妊娠〜出産、子育てに奮闘する由紀子から見える景色には、わたしも少なからず見覚えがあり、由紀子の心境を読むと胸が痛くなりました。
一方、第2章に入り、大きくなった智晴からみたまわりの景色はだいぶ違っていました。
第1章ではややうとましく感じた由紀子の母でしたが、第2章では色んな物事を経ての包容力のようなものを感じ、印象がかなり違いました。
第2章の時点で智晴は高校生なのですが、これまた祖母(由紀子の母)とはまた違った包容力をもつ男子でした。
智晴の考える“かぞく”の定義が深すぎて、「君、本当に高校生…?」と、思わず言いそうになりました。
第1章では主人公だった由紀子も、第2章では智晴が主人公のため、脇役ポジションへと変化します。
そのため、由紀子の内面は知ることができません。
また、智晴の目を通してみる由紀子の姿は、第1章の由紀子とズレがあり、その差異に戸惑いました。
由紀子の行動の理由が第1章では手にとるようにわかったのに、第2章ではまるでわからない…
そのことが寂しくもあり、また歳を重ねいろんな経験をした由紀子の、第2章時点での本心も読んでみたかったなあと思いました。
読み終えて疑問が1つ。
由紀子の義父母たちは名前がちゃんと出てきたのに、由紀子の実母だけは最後まで名前が出てきませんでした。

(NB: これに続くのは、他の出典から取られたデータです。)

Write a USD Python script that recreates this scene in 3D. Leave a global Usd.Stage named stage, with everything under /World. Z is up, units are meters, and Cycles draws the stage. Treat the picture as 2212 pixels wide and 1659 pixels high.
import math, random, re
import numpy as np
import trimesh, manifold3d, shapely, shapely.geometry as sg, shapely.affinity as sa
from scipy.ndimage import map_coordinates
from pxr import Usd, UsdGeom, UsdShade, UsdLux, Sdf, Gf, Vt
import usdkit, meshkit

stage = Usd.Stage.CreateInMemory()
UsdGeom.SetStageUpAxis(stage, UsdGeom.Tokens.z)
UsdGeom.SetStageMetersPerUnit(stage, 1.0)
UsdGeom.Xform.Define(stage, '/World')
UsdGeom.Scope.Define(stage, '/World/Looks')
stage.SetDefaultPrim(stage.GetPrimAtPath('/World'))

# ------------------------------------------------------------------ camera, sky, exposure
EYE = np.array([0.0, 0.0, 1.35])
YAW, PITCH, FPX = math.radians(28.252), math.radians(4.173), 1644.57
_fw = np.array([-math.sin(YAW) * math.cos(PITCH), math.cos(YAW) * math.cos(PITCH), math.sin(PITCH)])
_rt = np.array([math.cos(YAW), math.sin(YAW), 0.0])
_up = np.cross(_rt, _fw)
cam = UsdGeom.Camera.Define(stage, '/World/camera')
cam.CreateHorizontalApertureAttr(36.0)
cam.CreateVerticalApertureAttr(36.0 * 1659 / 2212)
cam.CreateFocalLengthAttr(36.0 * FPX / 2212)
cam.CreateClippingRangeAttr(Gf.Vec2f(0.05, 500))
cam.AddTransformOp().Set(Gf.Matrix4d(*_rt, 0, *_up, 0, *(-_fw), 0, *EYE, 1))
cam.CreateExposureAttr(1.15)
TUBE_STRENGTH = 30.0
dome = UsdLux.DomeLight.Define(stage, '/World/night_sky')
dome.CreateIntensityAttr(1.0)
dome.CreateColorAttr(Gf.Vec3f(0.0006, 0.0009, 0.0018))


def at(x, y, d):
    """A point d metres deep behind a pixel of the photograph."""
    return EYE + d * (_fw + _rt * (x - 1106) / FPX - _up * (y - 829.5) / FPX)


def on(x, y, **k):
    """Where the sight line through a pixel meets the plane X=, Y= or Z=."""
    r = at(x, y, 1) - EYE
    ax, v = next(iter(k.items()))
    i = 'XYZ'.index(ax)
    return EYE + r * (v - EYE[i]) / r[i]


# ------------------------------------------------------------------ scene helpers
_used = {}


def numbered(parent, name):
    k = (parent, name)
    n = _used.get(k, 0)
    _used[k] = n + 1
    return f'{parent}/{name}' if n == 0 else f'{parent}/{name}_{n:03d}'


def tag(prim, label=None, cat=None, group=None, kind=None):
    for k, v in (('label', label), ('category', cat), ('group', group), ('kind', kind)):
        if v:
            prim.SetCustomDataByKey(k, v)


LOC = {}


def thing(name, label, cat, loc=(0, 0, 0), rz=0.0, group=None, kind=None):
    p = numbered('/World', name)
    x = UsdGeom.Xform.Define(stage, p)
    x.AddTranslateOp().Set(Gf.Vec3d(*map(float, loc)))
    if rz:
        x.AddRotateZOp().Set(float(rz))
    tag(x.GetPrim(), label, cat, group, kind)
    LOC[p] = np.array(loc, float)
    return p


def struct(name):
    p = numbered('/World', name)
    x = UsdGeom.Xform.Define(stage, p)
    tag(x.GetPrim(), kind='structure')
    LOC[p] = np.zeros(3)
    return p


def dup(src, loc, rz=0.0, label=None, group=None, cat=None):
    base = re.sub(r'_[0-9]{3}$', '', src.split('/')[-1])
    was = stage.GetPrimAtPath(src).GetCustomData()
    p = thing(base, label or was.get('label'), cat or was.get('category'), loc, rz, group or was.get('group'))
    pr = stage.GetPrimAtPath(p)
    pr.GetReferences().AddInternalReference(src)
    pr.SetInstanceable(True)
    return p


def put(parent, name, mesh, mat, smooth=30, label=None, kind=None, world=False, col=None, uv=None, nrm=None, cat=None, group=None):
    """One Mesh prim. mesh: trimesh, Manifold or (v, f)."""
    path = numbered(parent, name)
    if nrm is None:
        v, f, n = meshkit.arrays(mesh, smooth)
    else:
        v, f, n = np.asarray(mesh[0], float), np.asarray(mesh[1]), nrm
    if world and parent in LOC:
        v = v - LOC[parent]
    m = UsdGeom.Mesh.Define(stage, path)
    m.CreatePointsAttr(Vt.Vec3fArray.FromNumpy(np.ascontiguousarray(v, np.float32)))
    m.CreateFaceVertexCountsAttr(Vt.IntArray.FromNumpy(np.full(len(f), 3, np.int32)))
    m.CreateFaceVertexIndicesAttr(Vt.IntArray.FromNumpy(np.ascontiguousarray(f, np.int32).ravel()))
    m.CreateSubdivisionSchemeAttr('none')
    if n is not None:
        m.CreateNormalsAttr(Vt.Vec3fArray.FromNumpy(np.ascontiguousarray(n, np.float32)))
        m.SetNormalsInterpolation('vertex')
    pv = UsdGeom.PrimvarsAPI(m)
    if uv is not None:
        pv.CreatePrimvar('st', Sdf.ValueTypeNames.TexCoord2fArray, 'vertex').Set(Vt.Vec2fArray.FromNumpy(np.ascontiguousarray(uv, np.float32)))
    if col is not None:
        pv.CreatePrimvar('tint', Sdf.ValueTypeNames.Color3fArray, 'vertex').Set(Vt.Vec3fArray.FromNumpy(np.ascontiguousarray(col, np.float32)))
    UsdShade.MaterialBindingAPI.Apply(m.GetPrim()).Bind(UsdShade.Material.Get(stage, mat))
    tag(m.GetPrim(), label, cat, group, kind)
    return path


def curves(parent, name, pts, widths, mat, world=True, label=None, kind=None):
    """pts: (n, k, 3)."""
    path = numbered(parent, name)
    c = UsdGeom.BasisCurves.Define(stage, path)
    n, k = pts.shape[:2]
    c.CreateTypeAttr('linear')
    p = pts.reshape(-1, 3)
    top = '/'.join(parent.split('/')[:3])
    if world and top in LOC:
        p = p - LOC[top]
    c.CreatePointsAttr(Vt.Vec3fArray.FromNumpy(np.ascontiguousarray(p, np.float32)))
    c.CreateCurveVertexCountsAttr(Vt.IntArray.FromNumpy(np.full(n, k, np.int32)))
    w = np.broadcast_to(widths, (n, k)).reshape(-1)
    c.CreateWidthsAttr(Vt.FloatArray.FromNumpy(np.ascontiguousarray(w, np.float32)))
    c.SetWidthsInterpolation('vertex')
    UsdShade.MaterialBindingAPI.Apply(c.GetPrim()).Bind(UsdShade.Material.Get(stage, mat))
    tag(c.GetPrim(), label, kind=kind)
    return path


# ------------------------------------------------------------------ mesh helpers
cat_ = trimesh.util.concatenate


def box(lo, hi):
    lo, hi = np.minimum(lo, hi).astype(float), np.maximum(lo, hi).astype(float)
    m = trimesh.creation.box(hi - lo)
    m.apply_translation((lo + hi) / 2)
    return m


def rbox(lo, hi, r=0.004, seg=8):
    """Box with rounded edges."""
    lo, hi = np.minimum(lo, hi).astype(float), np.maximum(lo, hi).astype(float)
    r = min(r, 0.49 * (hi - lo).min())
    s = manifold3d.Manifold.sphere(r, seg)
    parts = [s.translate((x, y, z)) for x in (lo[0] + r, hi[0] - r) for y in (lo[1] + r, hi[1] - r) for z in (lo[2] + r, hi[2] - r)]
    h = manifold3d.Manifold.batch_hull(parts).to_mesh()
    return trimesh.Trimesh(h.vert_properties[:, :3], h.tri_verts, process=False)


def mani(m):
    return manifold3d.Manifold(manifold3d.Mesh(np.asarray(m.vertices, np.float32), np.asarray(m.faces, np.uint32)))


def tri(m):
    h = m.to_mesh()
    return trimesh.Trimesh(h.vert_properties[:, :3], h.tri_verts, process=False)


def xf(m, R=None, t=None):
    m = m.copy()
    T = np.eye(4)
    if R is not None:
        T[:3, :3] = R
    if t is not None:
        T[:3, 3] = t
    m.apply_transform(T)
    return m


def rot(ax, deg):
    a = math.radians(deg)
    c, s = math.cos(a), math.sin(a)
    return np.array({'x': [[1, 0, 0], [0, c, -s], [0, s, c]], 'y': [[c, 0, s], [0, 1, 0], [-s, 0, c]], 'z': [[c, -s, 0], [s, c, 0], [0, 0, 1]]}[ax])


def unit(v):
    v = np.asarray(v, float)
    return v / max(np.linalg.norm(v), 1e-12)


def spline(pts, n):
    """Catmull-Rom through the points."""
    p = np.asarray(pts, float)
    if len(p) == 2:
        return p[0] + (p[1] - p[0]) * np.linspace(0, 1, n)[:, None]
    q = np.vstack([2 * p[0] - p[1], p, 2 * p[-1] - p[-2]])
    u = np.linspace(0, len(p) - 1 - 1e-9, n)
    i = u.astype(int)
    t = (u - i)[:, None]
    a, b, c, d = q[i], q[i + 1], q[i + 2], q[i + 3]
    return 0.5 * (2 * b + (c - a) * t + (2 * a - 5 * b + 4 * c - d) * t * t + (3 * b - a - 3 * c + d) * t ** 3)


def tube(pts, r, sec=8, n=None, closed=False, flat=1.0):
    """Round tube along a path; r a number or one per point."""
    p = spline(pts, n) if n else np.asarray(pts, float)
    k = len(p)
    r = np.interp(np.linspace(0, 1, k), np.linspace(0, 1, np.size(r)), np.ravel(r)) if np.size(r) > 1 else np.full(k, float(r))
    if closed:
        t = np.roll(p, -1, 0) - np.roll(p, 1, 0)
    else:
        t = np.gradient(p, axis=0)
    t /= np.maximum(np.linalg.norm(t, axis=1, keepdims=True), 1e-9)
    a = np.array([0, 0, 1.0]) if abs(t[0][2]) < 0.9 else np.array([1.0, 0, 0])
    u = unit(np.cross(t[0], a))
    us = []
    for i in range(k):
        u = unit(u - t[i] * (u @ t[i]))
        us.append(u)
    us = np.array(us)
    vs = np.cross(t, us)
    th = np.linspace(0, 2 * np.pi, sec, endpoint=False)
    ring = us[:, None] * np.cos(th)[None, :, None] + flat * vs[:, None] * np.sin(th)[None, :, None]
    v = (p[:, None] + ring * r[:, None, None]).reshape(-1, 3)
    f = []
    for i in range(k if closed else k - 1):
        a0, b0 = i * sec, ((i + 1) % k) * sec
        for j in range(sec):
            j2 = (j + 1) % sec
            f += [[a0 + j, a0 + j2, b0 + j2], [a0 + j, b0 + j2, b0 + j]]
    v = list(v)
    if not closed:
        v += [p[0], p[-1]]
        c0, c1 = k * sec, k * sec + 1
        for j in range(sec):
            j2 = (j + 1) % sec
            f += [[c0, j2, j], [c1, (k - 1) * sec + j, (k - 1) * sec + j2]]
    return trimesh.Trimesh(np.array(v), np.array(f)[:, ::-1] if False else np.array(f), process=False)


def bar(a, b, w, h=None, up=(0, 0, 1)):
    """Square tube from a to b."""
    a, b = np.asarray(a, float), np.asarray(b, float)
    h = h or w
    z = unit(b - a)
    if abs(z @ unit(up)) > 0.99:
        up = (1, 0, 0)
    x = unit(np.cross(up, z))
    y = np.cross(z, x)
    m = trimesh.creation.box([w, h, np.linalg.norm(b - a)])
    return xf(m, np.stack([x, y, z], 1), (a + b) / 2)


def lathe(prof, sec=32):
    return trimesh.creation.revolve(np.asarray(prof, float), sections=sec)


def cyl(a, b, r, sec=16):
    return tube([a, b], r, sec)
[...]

最後まで「由紀子の母」とか「おばあちゃん」という枠のままだった由紀子の実母…
でもこれって、「○○ちゃんのママ」としか呼ばれないという、かなしい子育てあるあるなのかもしれませんね。
きっと窪さんはあえてそうされたのだと思いますが、その理由を知りたいな…と思ってしまうのでした。